As a student at the American Baptist Theological Seminary in Tennessee, he tried to organize a chapter of the NAACP but was rebuffed by the school's administration. He enrolled at the Highlander Folk School, an institution that trained activists for social justice causes, and soon after embarked on his first organized protest, a sit-in at a segregated lunch counter.
Many more would come, with Lewis always following the principle of nonviolence articulated by the Rev. Martin Luther King Jr. He participated in the 1961 Freedom Rides in which activists sought to fight segregation on buses and their terminals. He was beaten in Rock Hill, S.C., by a gang of white racists, never fighting back: "Repeatedly struck in the face and kicked in his sides as he fell to the ground, Lewis remembered the taste of blood in his mouth."
Meacham writes eloquently about Lewis' participation in the first march from Selma, Ala., to Montgomery, known as "Bloody Sunday," in which Lewis and dozens of other protesters were brutally beaten and tear-gassed by state troopers on the Edmund Pettus Bridge in Selma (named after a 19th-century Ku Klux Klan leader). Lewis thought he would die on the bridge, but, Meacham writes, "for Lewis there was no sense of panic, no gasping, no thrashing, no fear. He was at peace."
His Truth Is Marching Oneffectively ends in 1968, though in an epilogue, Meacham gives a summary of the remainder of Lewis' life, including his political career, his National Book Award win in 2016, and his reaction to Trump's election (he was "horrified," Meacham writes).
Meacham's book is good for what it is — an introduction to one decade in Lewis' remarkable life. It's not more than that, and doesn't quite seek to be, but readers hoping to find a full portrait of the congressman will be disappointed. The timing of the book's publication suggests it might have been rushed to print before the presidential election — Meacham spoke at this year's Democratic National Convention; he and presidential candidate Joe Biden are friends.

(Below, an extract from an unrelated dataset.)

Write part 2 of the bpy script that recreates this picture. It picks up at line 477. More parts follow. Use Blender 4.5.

The most interesting parts of Meacham's book are his observations about how Lewis' activism was inspired by his Christian faith: "Lewis did not doubt ... the Christian story to which he gave his heart and his mind and his spirit commands us to open our arms, not to clench our fists. To give, not to take. To see, not to look away." But while Meacham is undoubtedly sincere about his admiration for Lewis' faith, concentrating mostly on that aspect of his life — an undeniably important one, to be sure — limits the book in a way many might find frustrating.

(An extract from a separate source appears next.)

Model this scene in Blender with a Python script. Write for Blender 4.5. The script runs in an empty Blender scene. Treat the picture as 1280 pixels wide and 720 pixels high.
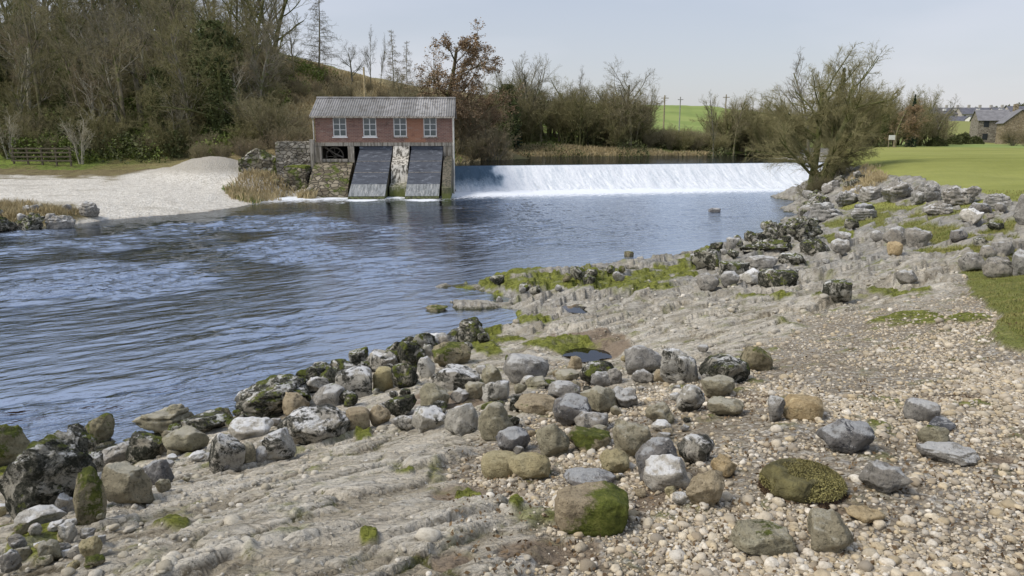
import bpy, math, random
import numpy as np
rng = np.random.default_rng(7)
random.seed(7)
D = bpy.data
scene = bpy.context.scene
col = scene.collection
R = math.radians
# ------------------------------------------------------------------ camera model
FPX, HZ, EYE = 920.0, 170.0, 3.6
PITCH = math.atan((360 - HZ) / FPX)
CP, SP = math.cos(PITCH), math.sin(PITCH)

def ray(px, py):
    a, b = (px - 640) / FPX, (360 - py) / FPX
    return np.array([a, CP + b * SP, -SP + b * CP])

def at_z(px, py, z):
    d = ray(px, py)
    t = (z - EYE) / d[2]
    return np.array([d[0] * t, d[1] * t, z])

def at_y(px, py, y):
    d = ray(px, py)
    t = y / d[1]
    return np.array([d[0] * t, y, EYE + d[2] * t])

def project(x, y, z):
    zz = z - EYE
    dep = y * CP - zz * SP
    up = y * SP + zz * CP
    dd = np.maximum(dep, 0.05)
    return 640 + FPX * x / dd, 360 - FPX * up / dd, dep

# ------------------------------------------------------------------ noise
_perm = np.random.default_rng(3).permutation(4096).astype(np.int64)
def _h(ix, iy, iz):
    return _perm[(_perm[(_perm[ix & 4095] + iy) & 4095] + iz) & 4095]
_g = np.random.default_rng(5).normal(size=(4096, 3)); _g /= np.linalg.norm(_g, axis=1)[:, None]
def noise3(x, y, z=0.0):
    x, y, z = np.broadcast_arrays(np.asarray(x, float), np.asarray(y, float), np.asarray(z, float))
    ix, iy, iz = np.floor(x).astype(np.int64), np.floor(y).astype(np.int64), np.floor(z).astype(np.int64)
    fx, fy, fz = x - ix, y - iy, z - iz
    u, v, w = fx * fx * (3 - 2 * fx), fy * fy * (3 - 2 * fy), fz * fz * (3 - 2 * fz)
    r = 0
    for a in (0, 1):
        for b in (0, 1):
            for c in (0, 1):
                g = _g[_h(ix + a, iy + b, iz + c)]
                d = g[..., 0] * (fx - a) + g[..., 1] * (fy - b) + g[..., 2] * (fz - c)
                r = r + d * (u if a else 1 - u) * (v if b else 1 - v) * (w if c else 1 - w)
    return r * 1.5
def fbm(x, y, z=0.0, o=4, l=2.1, g=0.5):
    s, a = 0, 1.0
    for i in range(o):
        s = s + a * noise3(x + i * 17.3, y + i * 5.1, np.asarray(z) + i * 3.7)
        x, y, z, a = x * l, y * l, np.asarray(z) * l, a * g
    return s
_ru = np.random.default_rng(9).random((4096, 5))
def plates(x, y, seed=0):
    """fractured slabs: every cell has its own height and tilt; also returns the distance to its edge"""
    ix, iy = np.floor(x).astype(np.int64), np.floor(y).astype(np.int64)
    d1 = np.full(x.shape, 9.0); d2 = np.full(x.shape, 9.0); h = np.zeros(x.shape)
    for a in (-1, 0, 1):
        for b in (-1, 0, 1):
            u = _ru[_h(ix + a + 50, iy + b + 70, np.full(x.shape, seed, dtype=np.int64))]
            dx, dy = ix + a + .1 + .8 * u[..., 0] - x, iy + b + .1 + .8 * u[..., 1] - y
            d = np.hypot(dx, dy); hh = (u[..., 2] - .5) * 2 + dx * (u[..., 3] - .35) * 1.6 + dy * (u[..., 4] - .2) * 1.8
            c = d < d1
            d2 = np.where(c, d1, np.minimum(d2, d)); h = np.where(c, hh, h); d1 = np.where(c, d, d1)
    return h, d2 - d1
def sstep(a, b, x):
    t = np.clip((x - a) / (b - a), 0, 1)
    return t * t * (3 - 2 * t)

# ------------------------------------------------------------------ mesh + node helpers
def mesh_np(name, V, F, mat=None, smooth=False, attrs=None, mats=None, midx=None):
    V = np.ascontiguousarray(V, dtype=np.float32)
    F = np.ascontiguousarray(F, dtype=np.int32)
    k = F.shape[1]
    me = D.meshes.new(name)
    me.vertices.add(len(V)); me.vertices.foreach_set('co', V.ravel())
    me.loops.add(F.size); me.loops.foreach_set('vertex_index', F.ravel())
    me.polygons.add(len(F)); me.polygons.foreach_set('loop_start', np.arange(0, F.size, k, dtype=np.int32))
    me.update(calc_edges=True)
    me.polygons.foreach_set('use_smooth', np.full(len(F), smooth, dtype=bool))
    if mat: me.materials.append(mat)
    if mats:
        for m in mats: me.materials.append(m)
        me.polygons.foreach_set('material_index', np.asarray(midx, dtype=np.int32))
    for nm, a in (attrs or {}).items():
        if a.ndim == 1:
            t = me.attributes.new(nm, 'FLOAT', 'POINT'); t.data.foreach_set('value', a.astype(np.float32))
        else:
            t = me.attributes.new(nm, 'FLOAT_COLOR', 'POINT'); t.data.foreach_set('color', a.astype(np.float32).ravel())
    return me
def link(name, me, parent=None, loc=None, rz=0.0):
    o = D.objects.new(name, me); col.objects.link(o)
    if parent is not None: o.parent = parent
    if loc is not None: o.location = loc
    if rz: o.rotation_euler = (0, 0, rz)
    return o
def tag(o, label=None, cat=None, group=None, kind=None):
    if label: o['label'] = label
    if cat: o['category'] = cat
    if group: o['group'] = group
    if kind: o['kind'] = kind
    return o
def empty(name, loc, rz=0.0, **k):
    o = D.objects.new(name, None); col.objects.link(o)
    o.location = loc; o.rotation_euler = (0, 0, rz); o.empty_display_size = 0.2
    return tag(o, **k)
class MB:
    """collects boxes, tubes and raw pieces into one mesh"""
    def __init__(s): s.V = []; s.F = []; s.n = 0
    def raw(s, V, F):
        s.V += [tuple(v) for v in V]; s.F += [tuple(i + s.n for i in f) for f in F]; s.n += len(V)
    def box(s, x0, x1, y0, y1, z0, z1, bev=0.0):
        V = [(x, y, z) for z in (z0, z1) for y in (y0, y1) for x in (x0, x1)]
        s.raw(V, [(0, 2, 3, 1), (4, 5, 7, 6), (0, 1, 5, 4), (2, 6, 7, 3), (0, 4, 6, 2), (1, 3, 7, 5)])
    def prism(s, pts, x0, x1):          # profile in (y,z), extruded along x
        n = len(pts)
        V = [(x0, a, b) for a, b in pts] + [(x1, a, b) for a, b in pts]
        s.raw(V, [tuple(range(n))[::-1], tuple(range(n, 2 * n))] + [(i, (i + 1) % n, n + (i + 1) % n, n + i) for i in range(n)])
    def tube(s, pts, rad, n=8):
        pts = [np.array(p, float) for p in pts]
        if not hasattr(rad, '__len__'): rad = [rad] * len(pts)
        V = []; F = []
        for i, p in enumerate(pts):
            t = pts[min(i + 1, len(pts) - 1)] - pts[max(i - 1, 0)]; t /= np.linalg.norm(t)
            a = np.cross(t, (0, 0, 1) if abs(t[2]) < .9 else (1, 0, 0)); a /= np.linalg.norm(a); b = np.cross(t, a)
            for k in range(n):
                w = 2 * math.pi * k / n
                V.append(p + rad[i] * (a * math.cos(w) + b * math.sin(w)))
        for i in range(len(pts) - 1):
            for k in range(n):
                F.append((i * n + k, i * n + (k + 1) % n, (i + 1) * n + (k + 1) % n, (i + 1) * n + k))
        F.append(tuple(range(n))[::-1]); F.append(tuple((len(pts) - 1) * n + k for k in range(n)))
        s.raw(V, F)
    def build(s, name, mat, parent=None, smooth=False, bevel=0.0):
        me = D.meshes.new(name); me.from_pydata(s.V, [], s.F); me.materials.append(mat)
        if smooth: me.polygons.foreach_set('use_smooth', [True] * len(me.polygons))
        me.update()
        o = link(name, me, parent)
        if bevel:
            b = o.modifiers.new('Bevel', 'BEVEL'); b.width = bevel; b.segments = 2
        return o

class NT:
    def __init__(s, name):
        s.m = D.materials.new(name); s.m.use_nodes = True; s.t = s.m.node_tree; s.t.nodes.clear()
        s.out = s.n('ShaderNodeOutputMaterial')
    def n(s, typ, **kw):
        x = s.t.nodes.new(typ)
        for k, v in kw.items():
            if k.startswith('i_'):
                key = k[2:].replace('_', ' ')
                sock = x.inputs[int(key)] if key.isdigit() else x.inputs[key]
                s.put(sock, v)
            else: setattr(x, k, v)
        return x
    def put(s, sock, v):
        if isinstance(v, bpy.types.NodeSocket): s.t.links.new(v, sock)
        elif isinstance(v, (tuple, list)) and len(v) == 3 and sock.type == 'RGBA': sock.default_value = (*v, 1)
        else: sock.default_value = v
    def obj(s): return s.n('ShaderNodeTexCoord').outputs['Object']
    def vec(s, src, scale=(1, 1, 1), rot=(0, 0, 0), loc=None):
        m = s.n('ShaderNodeMapping'); s.put(m.inputs[0], src); m.inputs['Scale'].default_value = scale; m.inputs['Rotation'].default_value = rot
        if loc is not None: s.put(m.inputs['Location'], loc)
        return m.outputs[0]
    def noise(s, v, scale, det=5, rough=.6, dist=0.0):
        x = s.n('ShaderNodeTexNoise'); s.put(x.inputs['Vector'], v); x.inputs['Scale'].default_value = scale
        x.inputs['Detail'].default_value = det; x.inputs['Roughness'].default_value = rough; x.inputs['Distortion'].default_value = dist
        return x.outputs[0]
    def vor(s, v, scale, feat='F1', out='Distance', rnd=1.0):
        x = s.n('ShaderNodeTexVoronoi', feature=feat); s.put(x.inputs['Vector'], v); x.inputs['Scale'].default_value = scale
        x.inputs['Randomness'].default_value = rnd
        return x.outputs[out]
    def ramp(s, f, stops, interp='LINEAR'):
        x = s.n('ShaderNodeValToRGB'); s.put(x.inputs[0], f); r = x.color_ramp; r.interpolation = interp
        while len(r.elements) < len(stops): r.elements.new(.5)
        for e, (p, c) in zip(r.elements, stops):
            e.position = p; e.color = (*c, 1) if hasattr(c, '__len__') else (c, c, c, 1)
        return x.outputs[0]
    def mr(s, f, a, b, c=0.0, d=1.0):
        x = s.n('ShaderNodeMapRange', interpolation_type='SMOOTHSTEP'); s.put(x.inputs[0], f)
        for i, v in zip((1, 2, 3, 4), (a, b, c, d)): s.put(x.inputs[i], v)
        return x.outputs[0]
    def math(s, op, a, b=0.0):
        x = s.n('ShaderNodeMath', operation=op); s.put(x.inputs[0], a); s.put(x.inputs[1], b); return x.outputs[0]
    def mix(s, f, a, b, mode='MIX'):
        x = s.n('ShaderNodeMix', data_type='RGBA', blend_type=mode); s.put(x.inputs[0], f); s.put(x.inputs[6], a); s.put(x.inputs[7], b)
        return x.outputs[2]
    def bump(s, h, dist, strength=1.0, nrm=None):
        x = s.n('ShaderNodeBump'); s.put(x.inputs['Height'], h); x.inputs['Distance'].default_value = dist; x.inputs['Strength'].default_value = strength
        if nrm is not None: s.put(x.inputs['Normal'], nrm)
        return x.outputs[0]
    def attr(s, name, out='Color'):
        x = s.n('ShaderNodeAttribute', attribute_name=name); return x.outputs[out]
    def sep(s, c):
        x = s.n('ShaderNodeSeparateColor'); s.put(x.inputs[0], c); return x.outputs
    def finish(s, color, rough=.9, nrm=None, spec=.3, **kw):
        p = s.n('ShaderNodeBsdfPrincipled'); s.put(p.inputs['Base Color'], color); s.put(p.inputs['Roughness'], rough)
        s.put(p.inputs['Specular IOR Level'], spec)
        if nrm is not None: s.put(p.inputs['Normal'], nrm)
        for k, v in kw.items(): s.put(p.inputs[k.replace('_', ' ')], v)
        s.t.links.new(p.outputs[0], s.out.inputs[0]); return s.m
def simple(name, c, rough=.85, var=.25, scale=3.0, bump=0.0, metal=0.0, spec=.3):
    t = NT(name); o = t.obj(); n = t.noise(o, scale, 6, .65)
    k = t.mr(n, .3, .7)
    cc = t.mix(k, tuple(x * (1 - var) for x in c), tuple(min(1, x * (1 + var)) for x in c))
    b = t.bump(t.noise(o, scale * 6, 4), bump) if bump else None
    return t.finish(cc, rough, b, spec, Metallic=metal)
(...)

His Truth Is Marching Onis well worth reading, especially for readers with an abiding interest in the intersection of religion and progressive politics, but it's not the comprehensive portrait of the American hero for which many might be hoping. Nonetheless, it's an inspiring book that comes at a time when the world desperately needs inspiration. "When I was growing up there was a song that people would sing in the church: I'm so glad trouble don't last always, O my Lord, O my Lord," Lewis writes in the book's afterword. "You have to believe that. You have to believe it. It's all going to work out."